The emphasis on strengthening farm exports, he said, isn’t working. It is a race to the bottom that the United States is winning.
“We have lost the battle in Europe with biotech, and we may be losing it here.”
“There will always be overproduction, and we will always be giving food away. If you give away $7 or $8 billion in food each year to developing countries, why would they ever buy it.
“If we have so much production we have to give away, it is time to ask why we produce it. We have to do something in relation to not growing so much.”
Farm income.
Tweeten, on the other hand, used farm income statistics to point out that farmers have already adjusted to the current situation in agriculture.
Farm income statistics, he said, indicate that family income from farming is 15 percent higher than family income from nonfarming activities.
For those farm units selling more than $250,000 in production, the average rate of return was 6 percent. And this level of sales accounted for half of farm output.
“This is not an economic disaster,” Tweeten said. “You have to ask, who should be helped, what criterion would one use. The wealth of these farmers is twice that of the nonfarm household.”

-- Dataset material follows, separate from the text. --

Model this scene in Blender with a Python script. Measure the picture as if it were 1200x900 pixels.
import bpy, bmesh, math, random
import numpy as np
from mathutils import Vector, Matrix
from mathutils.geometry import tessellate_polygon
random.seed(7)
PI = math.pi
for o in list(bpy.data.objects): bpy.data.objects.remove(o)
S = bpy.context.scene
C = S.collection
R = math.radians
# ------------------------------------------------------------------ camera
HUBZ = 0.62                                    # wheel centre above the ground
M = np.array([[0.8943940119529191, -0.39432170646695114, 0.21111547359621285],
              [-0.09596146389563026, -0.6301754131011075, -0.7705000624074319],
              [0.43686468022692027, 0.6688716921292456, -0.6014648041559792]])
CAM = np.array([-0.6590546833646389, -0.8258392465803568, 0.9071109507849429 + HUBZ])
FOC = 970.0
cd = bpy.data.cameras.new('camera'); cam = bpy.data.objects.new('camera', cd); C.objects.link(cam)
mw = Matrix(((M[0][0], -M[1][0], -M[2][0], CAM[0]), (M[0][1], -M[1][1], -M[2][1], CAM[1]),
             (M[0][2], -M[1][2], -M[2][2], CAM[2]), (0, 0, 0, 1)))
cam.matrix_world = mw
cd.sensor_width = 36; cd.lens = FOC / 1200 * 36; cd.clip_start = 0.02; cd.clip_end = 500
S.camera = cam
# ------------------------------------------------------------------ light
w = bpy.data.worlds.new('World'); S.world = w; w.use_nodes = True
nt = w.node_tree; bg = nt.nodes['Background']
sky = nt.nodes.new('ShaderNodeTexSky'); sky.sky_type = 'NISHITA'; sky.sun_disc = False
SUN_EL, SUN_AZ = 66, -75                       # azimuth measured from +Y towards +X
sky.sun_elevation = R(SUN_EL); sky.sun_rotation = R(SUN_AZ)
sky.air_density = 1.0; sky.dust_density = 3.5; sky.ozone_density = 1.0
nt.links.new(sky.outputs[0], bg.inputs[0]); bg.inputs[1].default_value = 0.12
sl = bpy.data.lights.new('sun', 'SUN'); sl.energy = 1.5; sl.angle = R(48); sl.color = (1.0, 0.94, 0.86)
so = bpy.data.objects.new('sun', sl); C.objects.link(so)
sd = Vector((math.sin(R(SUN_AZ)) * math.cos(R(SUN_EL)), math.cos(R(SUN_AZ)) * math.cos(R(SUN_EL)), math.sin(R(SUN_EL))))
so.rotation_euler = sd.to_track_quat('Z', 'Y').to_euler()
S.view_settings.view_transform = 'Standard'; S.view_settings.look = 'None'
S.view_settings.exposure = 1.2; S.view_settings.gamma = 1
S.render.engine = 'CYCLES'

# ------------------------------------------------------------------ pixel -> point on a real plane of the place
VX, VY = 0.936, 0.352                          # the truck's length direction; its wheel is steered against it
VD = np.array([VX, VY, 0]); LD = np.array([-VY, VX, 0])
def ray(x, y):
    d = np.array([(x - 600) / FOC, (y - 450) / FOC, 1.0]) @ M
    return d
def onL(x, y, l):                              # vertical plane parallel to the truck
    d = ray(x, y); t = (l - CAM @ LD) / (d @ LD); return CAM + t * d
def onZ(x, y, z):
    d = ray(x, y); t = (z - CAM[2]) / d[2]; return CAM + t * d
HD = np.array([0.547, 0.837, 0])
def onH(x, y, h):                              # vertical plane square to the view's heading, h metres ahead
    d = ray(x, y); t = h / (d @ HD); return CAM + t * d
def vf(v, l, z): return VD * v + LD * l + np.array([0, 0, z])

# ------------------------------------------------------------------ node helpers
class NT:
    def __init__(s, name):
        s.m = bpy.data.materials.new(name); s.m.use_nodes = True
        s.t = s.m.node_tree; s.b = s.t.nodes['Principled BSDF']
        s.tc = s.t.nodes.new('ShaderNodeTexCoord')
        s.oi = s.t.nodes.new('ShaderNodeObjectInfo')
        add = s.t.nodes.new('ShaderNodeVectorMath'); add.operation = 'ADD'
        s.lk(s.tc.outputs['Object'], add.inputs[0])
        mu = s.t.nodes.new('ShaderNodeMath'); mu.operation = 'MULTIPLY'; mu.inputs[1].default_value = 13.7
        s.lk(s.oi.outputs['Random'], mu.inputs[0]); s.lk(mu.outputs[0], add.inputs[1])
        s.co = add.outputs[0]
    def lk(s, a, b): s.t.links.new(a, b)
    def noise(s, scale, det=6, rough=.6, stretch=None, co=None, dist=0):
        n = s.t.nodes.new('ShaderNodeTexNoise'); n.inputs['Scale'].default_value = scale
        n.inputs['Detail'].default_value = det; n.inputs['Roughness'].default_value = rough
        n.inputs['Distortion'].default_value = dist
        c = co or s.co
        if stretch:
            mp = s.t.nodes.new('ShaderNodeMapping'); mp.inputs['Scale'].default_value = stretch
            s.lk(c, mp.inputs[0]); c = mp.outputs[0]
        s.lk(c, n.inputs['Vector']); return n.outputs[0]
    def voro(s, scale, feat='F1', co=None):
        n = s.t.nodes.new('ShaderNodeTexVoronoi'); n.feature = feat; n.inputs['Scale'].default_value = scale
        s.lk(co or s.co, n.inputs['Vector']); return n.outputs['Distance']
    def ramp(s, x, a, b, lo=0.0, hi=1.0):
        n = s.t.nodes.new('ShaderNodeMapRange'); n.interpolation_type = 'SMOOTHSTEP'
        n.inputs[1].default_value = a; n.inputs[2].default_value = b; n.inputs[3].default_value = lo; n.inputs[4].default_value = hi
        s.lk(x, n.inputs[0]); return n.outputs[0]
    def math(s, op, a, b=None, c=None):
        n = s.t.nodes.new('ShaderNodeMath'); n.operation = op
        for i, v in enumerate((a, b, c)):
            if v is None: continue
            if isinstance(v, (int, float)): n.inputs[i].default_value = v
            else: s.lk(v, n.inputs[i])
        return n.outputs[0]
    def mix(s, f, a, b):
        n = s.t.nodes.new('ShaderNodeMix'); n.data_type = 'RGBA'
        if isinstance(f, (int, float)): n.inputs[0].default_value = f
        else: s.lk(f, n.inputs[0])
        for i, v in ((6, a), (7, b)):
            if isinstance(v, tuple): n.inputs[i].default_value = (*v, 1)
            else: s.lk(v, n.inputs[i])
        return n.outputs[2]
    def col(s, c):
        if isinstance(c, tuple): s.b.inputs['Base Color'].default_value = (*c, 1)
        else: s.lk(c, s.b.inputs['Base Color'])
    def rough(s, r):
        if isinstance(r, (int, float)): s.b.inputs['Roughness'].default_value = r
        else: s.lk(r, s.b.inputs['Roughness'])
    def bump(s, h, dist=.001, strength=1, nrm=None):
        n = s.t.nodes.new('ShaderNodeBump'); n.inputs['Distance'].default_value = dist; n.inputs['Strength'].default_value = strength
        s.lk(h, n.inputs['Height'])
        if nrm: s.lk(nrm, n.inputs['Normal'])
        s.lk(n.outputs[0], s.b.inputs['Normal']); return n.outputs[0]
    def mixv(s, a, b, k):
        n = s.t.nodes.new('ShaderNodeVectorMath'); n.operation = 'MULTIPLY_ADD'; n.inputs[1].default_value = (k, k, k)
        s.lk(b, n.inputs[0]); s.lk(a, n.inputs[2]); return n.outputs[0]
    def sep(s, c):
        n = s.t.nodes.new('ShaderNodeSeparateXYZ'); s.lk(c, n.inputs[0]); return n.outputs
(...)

Smaller farms, he said, are losing money, but they are owned and operated by people who define themselves as something other than a farmer. Between 40 percent and 50 percent of these operators say they are not farmers.
“These are the hobby farms,” he said. “They are also tax write-offs.”
Farms in the middle.
That, he said, rules out everybody but farm families in the middle. On farms with assets under $150,000 and sales under $100,000, average income is $10,000.
But these farmers, he said, account for 1 percent of farm output and a tiny portion of federal farm payments.
As long as the farm program offers payments that are higher than the cost of what the good farmer can produce it for, farmers can totally ignore the market and will produce for the government.
As long as farm income is subsidized, Tweeten said, the market cannot work. There will be overproduction, and farm prices will remain low.